▸ DATA PROVIDED

+ + + + + + +

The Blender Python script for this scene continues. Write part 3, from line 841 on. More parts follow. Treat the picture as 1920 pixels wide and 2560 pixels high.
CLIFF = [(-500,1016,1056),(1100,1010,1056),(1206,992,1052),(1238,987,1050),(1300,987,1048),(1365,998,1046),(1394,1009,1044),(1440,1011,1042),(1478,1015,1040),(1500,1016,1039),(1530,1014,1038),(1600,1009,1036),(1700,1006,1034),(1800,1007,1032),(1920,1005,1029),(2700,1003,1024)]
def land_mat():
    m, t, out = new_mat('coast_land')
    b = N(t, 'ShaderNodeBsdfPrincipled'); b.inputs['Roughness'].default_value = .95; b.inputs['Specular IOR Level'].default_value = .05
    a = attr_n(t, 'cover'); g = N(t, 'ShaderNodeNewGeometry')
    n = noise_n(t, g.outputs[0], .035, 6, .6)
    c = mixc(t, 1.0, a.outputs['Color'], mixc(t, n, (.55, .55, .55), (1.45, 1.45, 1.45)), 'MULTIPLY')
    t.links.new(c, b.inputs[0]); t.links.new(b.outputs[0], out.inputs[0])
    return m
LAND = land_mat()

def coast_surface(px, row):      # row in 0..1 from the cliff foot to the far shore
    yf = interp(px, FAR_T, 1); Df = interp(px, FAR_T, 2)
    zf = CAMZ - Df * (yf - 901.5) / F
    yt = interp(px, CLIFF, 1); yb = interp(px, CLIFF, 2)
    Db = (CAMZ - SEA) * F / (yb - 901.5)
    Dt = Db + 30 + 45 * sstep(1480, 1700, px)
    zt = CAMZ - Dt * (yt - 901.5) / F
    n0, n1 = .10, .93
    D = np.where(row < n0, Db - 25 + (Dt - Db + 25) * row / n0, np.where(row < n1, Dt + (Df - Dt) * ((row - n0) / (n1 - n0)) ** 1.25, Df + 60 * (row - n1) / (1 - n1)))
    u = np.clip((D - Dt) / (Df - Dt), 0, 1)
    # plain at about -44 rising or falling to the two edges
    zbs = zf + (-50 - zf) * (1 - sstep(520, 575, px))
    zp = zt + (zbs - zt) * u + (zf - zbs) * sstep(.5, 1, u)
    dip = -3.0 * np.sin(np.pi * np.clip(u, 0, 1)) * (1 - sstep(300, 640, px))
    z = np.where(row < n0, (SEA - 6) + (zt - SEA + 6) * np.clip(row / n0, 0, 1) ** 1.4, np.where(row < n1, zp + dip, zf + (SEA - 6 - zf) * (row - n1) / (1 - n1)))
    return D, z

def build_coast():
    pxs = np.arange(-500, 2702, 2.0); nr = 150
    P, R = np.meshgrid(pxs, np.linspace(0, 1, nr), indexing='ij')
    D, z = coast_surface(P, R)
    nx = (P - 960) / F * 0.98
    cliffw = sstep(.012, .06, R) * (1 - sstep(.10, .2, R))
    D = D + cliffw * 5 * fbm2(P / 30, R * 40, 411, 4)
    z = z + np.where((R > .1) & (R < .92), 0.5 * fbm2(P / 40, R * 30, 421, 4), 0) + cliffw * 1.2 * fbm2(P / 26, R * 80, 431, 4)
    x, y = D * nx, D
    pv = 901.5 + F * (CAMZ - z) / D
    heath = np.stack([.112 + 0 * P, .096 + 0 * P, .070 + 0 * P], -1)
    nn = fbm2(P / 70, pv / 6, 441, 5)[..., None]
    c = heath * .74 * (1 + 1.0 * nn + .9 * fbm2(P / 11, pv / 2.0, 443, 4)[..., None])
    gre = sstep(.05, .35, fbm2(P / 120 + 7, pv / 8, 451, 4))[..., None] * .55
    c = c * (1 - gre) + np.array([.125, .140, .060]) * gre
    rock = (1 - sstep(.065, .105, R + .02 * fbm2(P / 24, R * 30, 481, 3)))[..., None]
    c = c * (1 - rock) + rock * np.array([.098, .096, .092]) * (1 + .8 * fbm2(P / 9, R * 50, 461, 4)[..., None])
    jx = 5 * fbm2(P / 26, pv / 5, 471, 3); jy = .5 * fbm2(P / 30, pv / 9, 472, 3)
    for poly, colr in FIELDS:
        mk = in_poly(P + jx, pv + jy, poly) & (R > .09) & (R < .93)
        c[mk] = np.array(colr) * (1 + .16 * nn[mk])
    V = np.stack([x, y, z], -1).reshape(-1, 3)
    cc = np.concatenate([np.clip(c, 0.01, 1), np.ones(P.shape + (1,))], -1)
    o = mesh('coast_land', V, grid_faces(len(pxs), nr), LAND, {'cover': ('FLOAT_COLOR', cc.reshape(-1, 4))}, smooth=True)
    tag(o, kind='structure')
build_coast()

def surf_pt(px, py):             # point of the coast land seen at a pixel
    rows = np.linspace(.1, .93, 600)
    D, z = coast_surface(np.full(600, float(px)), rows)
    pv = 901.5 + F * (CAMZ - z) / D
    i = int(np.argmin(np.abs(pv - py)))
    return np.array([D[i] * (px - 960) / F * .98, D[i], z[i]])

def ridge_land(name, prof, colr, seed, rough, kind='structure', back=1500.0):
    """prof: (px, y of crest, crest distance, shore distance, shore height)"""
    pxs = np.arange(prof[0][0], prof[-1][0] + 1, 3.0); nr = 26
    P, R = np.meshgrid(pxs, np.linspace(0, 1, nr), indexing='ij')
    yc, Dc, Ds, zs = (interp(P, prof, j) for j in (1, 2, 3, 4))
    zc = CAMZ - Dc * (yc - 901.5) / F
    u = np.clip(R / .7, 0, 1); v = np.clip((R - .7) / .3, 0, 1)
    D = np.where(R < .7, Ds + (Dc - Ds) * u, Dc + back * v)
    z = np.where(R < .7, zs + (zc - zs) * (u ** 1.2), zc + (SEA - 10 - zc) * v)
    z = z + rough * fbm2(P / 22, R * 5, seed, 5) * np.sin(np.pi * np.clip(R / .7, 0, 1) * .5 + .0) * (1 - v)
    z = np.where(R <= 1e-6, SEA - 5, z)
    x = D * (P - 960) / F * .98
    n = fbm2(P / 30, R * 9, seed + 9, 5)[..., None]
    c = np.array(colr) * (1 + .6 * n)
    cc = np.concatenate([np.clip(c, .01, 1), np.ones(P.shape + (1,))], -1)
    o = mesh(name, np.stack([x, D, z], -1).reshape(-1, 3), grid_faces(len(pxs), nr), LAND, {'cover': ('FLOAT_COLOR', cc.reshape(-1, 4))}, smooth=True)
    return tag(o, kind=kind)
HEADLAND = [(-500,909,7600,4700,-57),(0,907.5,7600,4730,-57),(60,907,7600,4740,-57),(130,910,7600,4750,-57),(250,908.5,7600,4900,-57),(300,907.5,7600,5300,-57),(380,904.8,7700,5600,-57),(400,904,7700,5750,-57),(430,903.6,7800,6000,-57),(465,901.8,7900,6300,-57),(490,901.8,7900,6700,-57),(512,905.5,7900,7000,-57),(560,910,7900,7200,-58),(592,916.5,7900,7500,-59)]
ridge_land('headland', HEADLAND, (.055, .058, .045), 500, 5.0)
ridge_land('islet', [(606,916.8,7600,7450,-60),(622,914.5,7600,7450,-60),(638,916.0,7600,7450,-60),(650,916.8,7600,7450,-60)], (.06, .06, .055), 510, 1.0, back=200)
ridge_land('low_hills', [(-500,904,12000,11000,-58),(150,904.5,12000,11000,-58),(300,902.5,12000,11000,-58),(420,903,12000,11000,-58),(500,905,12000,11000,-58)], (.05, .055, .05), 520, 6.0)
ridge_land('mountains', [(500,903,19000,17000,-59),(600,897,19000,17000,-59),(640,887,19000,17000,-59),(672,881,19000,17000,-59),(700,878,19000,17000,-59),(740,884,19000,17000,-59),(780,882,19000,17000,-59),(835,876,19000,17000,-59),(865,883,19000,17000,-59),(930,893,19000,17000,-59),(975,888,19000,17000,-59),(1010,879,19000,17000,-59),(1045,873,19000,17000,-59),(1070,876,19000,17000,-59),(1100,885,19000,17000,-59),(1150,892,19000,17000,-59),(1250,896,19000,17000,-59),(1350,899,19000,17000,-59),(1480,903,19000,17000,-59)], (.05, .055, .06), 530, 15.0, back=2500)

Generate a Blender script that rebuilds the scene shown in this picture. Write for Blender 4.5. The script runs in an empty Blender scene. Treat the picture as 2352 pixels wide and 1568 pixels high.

+ + + + + + +

Which lines of the data above contain "from"? Copy each one.

The Blender Python script for this scene continues. Write part 3, from line 841 on. More parts follow. Treat the picture as 1920 pixels wide and 2560 pixels high.
def coast_surface(px, row):      # row in 0..1 from the cliff foot to the far shore